#### TASK DATA:
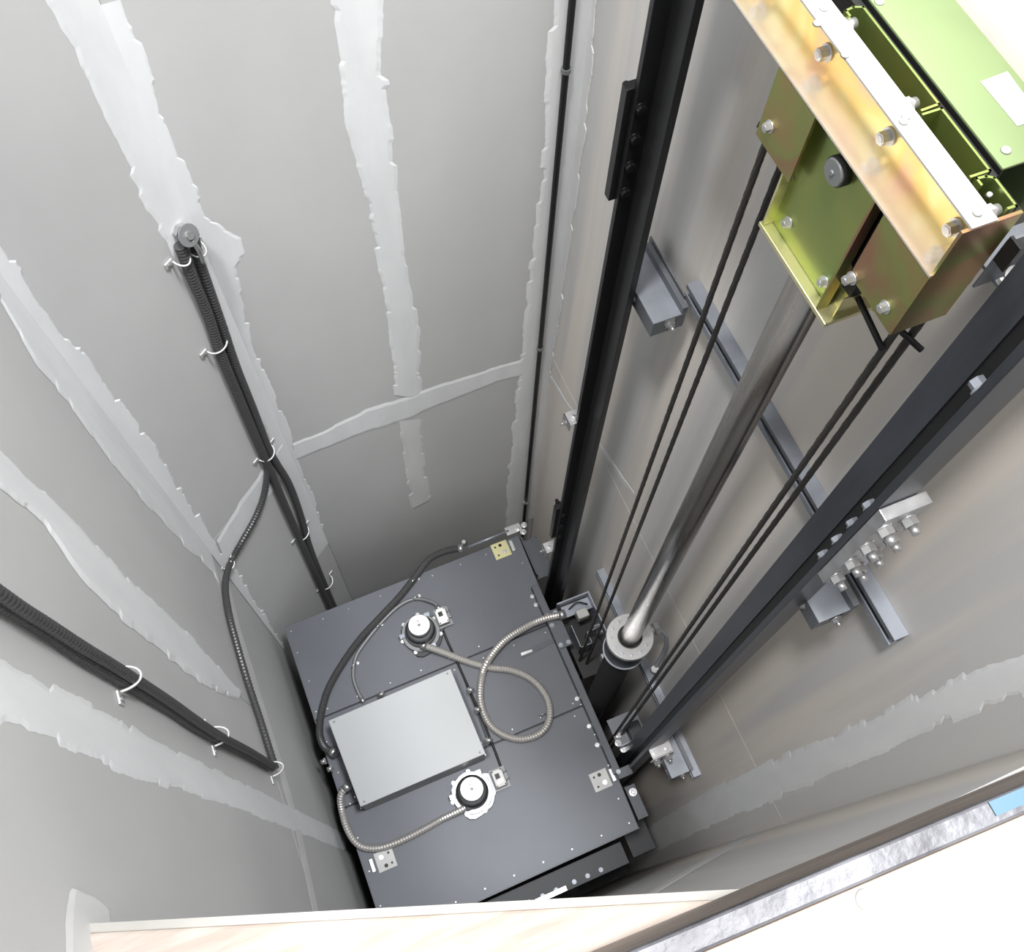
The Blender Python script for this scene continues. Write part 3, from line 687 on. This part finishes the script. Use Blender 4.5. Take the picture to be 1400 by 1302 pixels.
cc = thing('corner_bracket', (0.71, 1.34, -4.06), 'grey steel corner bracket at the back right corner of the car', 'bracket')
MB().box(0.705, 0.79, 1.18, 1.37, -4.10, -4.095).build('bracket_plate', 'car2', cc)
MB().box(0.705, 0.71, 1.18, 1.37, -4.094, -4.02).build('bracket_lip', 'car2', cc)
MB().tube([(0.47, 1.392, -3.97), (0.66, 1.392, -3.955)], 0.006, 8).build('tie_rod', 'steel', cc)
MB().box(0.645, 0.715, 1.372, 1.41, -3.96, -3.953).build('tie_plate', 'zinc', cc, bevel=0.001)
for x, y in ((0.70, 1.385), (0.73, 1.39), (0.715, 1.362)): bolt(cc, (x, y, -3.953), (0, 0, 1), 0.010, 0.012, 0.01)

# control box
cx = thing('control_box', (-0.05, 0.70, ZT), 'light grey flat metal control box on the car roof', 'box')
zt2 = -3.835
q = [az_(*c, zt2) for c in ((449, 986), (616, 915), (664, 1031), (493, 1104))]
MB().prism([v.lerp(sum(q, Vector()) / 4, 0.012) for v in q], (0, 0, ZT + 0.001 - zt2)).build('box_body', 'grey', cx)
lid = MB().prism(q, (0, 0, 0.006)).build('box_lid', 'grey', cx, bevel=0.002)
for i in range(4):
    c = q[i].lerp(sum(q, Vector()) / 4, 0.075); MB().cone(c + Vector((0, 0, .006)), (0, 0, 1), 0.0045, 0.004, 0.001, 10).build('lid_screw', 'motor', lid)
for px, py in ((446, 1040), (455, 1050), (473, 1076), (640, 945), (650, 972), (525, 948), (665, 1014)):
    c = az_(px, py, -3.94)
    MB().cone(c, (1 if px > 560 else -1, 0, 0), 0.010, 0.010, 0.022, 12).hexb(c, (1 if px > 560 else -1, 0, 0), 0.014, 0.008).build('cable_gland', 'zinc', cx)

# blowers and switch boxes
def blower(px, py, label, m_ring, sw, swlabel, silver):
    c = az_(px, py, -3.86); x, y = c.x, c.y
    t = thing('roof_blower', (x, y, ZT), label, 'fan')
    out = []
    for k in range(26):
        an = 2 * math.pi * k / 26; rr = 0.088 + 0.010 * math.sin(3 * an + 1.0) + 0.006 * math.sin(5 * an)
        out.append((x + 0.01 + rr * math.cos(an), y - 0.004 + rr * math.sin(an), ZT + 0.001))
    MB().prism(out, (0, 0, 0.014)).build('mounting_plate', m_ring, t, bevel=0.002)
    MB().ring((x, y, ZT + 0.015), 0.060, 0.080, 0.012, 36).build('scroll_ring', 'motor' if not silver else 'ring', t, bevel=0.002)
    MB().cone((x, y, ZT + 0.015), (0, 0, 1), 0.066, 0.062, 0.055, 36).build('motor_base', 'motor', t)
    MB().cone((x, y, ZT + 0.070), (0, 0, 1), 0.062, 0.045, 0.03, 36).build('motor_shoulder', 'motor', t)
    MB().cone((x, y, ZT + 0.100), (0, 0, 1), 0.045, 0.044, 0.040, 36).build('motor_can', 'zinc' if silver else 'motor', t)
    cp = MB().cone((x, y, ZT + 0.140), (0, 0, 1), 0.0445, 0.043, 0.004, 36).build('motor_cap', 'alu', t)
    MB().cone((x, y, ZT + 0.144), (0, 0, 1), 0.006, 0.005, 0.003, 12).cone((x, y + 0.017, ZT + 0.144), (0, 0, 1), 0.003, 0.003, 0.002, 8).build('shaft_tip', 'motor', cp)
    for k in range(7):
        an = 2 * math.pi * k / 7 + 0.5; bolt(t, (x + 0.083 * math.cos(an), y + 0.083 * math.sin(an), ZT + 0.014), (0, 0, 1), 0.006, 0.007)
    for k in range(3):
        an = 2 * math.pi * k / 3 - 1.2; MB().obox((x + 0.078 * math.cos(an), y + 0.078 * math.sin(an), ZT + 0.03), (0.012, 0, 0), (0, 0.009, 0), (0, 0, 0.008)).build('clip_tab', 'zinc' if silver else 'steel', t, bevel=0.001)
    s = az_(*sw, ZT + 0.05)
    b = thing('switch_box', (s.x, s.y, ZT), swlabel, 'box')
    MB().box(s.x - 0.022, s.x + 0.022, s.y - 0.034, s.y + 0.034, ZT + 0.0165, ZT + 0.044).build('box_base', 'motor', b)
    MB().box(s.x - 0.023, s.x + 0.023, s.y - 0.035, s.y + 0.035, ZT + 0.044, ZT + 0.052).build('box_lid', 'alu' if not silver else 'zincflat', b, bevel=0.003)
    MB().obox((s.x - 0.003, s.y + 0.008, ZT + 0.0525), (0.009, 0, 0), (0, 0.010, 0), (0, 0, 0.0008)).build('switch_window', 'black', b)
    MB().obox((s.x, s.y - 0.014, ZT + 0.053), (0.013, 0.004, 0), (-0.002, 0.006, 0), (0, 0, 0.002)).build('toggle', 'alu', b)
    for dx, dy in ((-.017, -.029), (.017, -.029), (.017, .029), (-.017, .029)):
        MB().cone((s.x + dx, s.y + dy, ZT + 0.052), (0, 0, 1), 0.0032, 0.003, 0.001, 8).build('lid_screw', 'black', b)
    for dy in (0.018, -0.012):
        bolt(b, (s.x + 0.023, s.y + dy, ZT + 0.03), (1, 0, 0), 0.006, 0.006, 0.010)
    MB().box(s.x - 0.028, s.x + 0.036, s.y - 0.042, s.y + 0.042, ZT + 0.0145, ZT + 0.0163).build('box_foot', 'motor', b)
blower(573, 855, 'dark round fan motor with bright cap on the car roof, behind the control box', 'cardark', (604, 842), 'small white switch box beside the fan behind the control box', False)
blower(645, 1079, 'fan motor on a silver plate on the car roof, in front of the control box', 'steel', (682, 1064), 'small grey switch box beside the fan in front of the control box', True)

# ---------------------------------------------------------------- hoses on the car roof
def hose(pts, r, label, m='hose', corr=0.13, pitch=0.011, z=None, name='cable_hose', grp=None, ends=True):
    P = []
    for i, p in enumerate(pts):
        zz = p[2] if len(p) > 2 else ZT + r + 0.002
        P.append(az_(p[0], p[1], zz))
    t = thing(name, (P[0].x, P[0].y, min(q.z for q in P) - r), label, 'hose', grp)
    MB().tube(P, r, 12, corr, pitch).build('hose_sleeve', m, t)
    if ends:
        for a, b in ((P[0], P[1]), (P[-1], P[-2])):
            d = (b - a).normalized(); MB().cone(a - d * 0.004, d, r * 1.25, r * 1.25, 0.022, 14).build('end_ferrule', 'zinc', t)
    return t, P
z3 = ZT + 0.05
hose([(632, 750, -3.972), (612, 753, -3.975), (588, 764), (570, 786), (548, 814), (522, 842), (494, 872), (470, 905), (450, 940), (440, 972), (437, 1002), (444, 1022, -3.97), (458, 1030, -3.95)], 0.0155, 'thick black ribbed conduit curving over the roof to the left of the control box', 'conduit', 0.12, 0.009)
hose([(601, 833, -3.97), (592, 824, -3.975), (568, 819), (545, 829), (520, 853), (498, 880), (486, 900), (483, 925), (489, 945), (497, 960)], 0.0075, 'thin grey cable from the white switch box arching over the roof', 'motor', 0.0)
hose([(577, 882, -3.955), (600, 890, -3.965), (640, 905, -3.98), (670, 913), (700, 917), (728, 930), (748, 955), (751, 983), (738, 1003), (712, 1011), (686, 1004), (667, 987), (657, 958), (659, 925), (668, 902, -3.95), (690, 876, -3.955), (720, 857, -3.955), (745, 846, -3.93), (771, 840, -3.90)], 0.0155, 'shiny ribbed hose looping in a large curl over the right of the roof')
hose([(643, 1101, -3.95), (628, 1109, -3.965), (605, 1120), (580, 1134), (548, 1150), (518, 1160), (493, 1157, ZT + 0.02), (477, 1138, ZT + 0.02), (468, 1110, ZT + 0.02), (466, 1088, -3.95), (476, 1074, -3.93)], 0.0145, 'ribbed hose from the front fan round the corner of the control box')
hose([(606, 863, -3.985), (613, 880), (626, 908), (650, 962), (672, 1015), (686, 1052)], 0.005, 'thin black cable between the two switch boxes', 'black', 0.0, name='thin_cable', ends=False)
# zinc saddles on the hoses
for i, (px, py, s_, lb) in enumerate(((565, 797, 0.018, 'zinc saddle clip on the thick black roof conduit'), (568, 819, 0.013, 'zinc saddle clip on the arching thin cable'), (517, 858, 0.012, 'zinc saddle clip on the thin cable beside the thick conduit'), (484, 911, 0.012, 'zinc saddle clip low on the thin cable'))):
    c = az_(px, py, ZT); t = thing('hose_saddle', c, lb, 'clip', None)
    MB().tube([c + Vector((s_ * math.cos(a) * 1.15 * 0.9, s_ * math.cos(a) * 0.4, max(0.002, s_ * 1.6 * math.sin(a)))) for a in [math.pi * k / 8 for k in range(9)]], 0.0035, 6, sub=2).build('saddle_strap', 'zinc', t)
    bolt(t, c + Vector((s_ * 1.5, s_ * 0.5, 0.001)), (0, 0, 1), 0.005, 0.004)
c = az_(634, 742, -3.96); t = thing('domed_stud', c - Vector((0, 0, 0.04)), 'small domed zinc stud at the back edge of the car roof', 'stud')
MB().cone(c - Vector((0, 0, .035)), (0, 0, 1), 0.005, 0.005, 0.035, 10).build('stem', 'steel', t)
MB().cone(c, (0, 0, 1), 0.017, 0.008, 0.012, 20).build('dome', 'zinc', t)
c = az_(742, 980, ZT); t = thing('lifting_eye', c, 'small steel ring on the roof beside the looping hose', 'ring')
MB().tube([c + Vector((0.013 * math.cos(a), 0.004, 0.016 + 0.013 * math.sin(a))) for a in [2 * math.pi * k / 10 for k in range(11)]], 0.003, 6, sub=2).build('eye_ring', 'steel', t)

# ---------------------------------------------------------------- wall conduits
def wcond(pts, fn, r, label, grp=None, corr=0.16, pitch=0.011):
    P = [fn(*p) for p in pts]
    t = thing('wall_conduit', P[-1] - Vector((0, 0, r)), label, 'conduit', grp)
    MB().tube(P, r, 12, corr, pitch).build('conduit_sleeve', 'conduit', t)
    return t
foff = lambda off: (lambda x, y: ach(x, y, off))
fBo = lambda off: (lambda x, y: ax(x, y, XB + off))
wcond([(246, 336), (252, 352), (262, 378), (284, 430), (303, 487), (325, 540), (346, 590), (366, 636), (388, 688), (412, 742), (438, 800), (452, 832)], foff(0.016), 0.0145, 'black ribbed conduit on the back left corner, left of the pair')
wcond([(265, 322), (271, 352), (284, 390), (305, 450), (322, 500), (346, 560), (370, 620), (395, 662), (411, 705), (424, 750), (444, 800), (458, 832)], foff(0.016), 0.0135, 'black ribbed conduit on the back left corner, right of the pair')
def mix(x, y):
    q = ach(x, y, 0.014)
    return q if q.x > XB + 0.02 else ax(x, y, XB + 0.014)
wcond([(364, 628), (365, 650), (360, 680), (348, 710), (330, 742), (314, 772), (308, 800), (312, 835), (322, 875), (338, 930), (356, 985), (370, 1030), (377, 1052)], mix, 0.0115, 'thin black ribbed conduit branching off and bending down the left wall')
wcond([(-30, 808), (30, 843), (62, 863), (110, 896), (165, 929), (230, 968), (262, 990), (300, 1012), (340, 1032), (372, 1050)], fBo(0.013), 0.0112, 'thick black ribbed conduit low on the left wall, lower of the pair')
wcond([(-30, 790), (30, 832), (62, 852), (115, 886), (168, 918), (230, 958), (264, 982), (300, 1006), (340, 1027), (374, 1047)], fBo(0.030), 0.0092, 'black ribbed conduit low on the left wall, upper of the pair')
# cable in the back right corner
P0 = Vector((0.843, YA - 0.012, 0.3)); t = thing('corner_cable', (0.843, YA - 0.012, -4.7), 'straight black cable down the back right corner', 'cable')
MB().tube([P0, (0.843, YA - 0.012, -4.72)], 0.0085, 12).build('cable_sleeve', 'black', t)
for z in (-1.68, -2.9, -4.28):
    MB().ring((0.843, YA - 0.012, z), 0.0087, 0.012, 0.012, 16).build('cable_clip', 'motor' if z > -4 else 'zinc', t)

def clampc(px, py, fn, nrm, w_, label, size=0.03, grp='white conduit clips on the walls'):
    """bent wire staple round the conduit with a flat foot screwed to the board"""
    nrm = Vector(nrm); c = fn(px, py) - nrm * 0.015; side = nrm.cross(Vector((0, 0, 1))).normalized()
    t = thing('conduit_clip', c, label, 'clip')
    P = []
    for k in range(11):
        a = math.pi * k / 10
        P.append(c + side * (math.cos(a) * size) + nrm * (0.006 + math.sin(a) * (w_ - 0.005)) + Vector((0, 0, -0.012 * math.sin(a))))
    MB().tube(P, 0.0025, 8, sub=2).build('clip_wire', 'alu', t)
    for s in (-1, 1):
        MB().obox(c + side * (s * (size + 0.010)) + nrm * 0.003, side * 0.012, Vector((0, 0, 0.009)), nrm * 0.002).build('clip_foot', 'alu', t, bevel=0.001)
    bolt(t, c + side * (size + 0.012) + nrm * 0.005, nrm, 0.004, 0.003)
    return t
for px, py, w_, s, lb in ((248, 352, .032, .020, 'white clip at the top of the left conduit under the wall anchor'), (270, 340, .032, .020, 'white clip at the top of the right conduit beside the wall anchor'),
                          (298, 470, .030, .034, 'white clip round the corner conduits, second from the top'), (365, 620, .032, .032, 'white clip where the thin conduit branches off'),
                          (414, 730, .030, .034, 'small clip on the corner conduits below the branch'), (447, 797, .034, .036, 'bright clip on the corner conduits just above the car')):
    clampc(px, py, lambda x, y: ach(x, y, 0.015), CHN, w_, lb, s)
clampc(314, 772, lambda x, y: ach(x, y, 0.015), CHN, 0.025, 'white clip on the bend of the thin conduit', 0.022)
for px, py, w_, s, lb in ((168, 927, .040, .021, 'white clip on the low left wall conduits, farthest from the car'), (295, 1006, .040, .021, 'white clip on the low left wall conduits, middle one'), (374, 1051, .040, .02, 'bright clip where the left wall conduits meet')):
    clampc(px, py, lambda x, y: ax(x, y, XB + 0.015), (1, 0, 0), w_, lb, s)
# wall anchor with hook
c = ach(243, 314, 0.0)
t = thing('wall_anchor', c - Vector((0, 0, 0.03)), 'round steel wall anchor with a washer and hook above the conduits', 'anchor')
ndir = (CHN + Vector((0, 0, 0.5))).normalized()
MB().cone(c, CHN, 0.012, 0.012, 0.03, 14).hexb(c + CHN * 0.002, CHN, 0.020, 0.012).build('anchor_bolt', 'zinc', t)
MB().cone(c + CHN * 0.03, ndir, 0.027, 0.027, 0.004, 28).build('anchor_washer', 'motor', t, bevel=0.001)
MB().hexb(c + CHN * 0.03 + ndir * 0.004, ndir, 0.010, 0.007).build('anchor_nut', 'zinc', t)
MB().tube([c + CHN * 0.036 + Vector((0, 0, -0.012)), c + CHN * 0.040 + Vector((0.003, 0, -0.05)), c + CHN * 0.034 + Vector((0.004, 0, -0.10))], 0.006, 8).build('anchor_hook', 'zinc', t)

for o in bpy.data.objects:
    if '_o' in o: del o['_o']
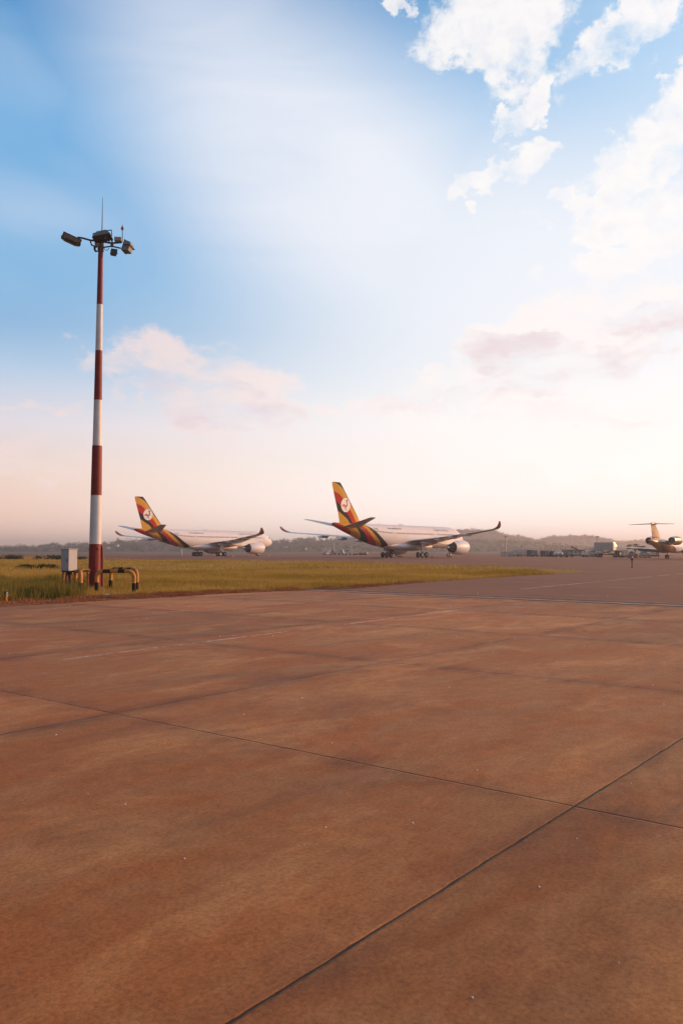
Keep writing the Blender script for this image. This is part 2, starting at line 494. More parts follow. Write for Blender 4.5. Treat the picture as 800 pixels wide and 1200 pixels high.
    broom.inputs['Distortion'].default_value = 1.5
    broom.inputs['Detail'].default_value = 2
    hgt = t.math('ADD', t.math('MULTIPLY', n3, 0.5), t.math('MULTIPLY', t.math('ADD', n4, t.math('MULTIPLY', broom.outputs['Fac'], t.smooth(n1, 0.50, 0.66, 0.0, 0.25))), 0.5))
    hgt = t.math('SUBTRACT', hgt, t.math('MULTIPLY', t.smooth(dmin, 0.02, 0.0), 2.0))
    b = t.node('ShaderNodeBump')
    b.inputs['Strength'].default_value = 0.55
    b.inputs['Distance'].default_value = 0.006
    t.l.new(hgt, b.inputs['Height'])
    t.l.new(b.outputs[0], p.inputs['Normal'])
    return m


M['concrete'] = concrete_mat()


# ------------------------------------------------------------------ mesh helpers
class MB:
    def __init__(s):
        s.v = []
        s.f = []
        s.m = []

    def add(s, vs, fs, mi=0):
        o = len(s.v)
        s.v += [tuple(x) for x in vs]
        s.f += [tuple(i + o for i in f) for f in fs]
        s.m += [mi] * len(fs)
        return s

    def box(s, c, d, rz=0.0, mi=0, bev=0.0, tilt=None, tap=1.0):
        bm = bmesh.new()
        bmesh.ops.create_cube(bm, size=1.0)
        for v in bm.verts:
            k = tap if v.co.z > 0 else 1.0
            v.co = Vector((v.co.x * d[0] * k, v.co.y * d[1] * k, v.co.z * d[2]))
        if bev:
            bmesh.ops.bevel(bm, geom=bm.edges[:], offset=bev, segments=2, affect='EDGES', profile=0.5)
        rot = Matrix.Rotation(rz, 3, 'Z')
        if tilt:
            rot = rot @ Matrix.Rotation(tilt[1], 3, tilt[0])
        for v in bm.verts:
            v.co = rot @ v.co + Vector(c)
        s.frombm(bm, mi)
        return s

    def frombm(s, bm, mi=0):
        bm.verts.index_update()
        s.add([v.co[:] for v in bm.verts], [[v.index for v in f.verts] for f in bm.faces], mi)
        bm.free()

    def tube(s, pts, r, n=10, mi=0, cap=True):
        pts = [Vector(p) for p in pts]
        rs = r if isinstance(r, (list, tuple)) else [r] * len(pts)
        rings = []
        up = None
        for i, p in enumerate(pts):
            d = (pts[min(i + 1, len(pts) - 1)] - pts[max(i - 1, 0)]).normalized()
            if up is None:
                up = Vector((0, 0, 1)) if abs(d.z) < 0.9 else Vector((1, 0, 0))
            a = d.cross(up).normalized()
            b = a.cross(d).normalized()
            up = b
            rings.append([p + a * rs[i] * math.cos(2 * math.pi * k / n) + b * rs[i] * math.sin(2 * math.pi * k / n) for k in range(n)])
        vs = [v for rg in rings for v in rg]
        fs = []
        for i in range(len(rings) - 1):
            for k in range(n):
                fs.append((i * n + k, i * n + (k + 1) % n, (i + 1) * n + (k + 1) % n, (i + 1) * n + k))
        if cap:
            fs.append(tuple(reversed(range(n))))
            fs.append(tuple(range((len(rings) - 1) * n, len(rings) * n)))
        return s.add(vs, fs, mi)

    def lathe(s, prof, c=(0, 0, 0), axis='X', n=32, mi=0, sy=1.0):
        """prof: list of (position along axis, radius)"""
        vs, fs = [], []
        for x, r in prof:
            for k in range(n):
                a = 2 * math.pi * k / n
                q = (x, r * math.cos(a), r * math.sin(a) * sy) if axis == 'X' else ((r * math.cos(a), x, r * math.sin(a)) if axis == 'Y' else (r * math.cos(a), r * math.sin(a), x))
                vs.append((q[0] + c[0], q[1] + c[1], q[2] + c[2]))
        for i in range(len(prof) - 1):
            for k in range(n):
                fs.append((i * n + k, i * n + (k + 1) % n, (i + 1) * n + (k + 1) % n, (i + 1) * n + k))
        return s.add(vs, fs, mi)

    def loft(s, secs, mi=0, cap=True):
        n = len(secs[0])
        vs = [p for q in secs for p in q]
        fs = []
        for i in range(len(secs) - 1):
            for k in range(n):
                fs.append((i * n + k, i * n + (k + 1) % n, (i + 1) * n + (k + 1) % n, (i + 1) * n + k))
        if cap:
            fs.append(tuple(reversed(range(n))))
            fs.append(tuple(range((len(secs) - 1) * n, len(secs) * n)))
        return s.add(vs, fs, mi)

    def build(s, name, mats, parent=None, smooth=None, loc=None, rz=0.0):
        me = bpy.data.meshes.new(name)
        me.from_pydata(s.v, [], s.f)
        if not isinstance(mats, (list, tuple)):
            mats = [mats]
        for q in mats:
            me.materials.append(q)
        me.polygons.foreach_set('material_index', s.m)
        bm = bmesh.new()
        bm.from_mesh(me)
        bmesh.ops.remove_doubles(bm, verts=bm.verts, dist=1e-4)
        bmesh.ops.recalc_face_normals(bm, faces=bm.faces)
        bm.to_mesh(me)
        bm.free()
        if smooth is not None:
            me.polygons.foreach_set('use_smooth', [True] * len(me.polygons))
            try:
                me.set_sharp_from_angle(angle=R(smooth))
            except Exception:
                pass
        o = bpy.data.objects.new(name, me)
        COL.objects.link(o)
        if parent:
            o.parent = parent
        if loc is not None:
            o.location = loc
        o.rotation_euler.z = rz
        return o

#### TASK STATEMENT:
Exactly reproduce the run of lines from the start of the listing through the line with "for x, y in", inclusive; pictures are not copied.

#### RESPONSE TO THIS EXERCISE:
The Blender Python script for this scene continues. Write part 3, from line 687 on. This part finishes the script. Use Blender 4.5. Take the picture to be 1400 by 1302 pixels.
cc = thing('corner_bracket', (0.71, 1.34, -4.06), 'grey steel corner bracket at the back right corner of the car', 'bracket')
MB().box(0.705, 0.79, 1.18, 1.37, -4.10, -4.095).build('bracket_plate', 'car2', cc)
MB().box(0.705, 0.71, 1.18, 1.37, -4.094, -4.02).build('bracket_lip', 'car2', cc)
MB().tube([(0.47, 1.392, -3.97), (0.66, 1.392, -3.955)], 0.006, 8).build('tie_rod', 'steel', cc)
MB().box(0.645, 0.715, 1.372, 1.41, -3.96, -3.953).build('tie_plate', 'zinc', cc, bevel=0.001)
for x, y in ((0.70, 1.385), (0.73, 1.39), (0.715, 1.362)): bolt(cc, (x, y, -3.953), (0, 0, 1), 0.010, 0.012, 0.01)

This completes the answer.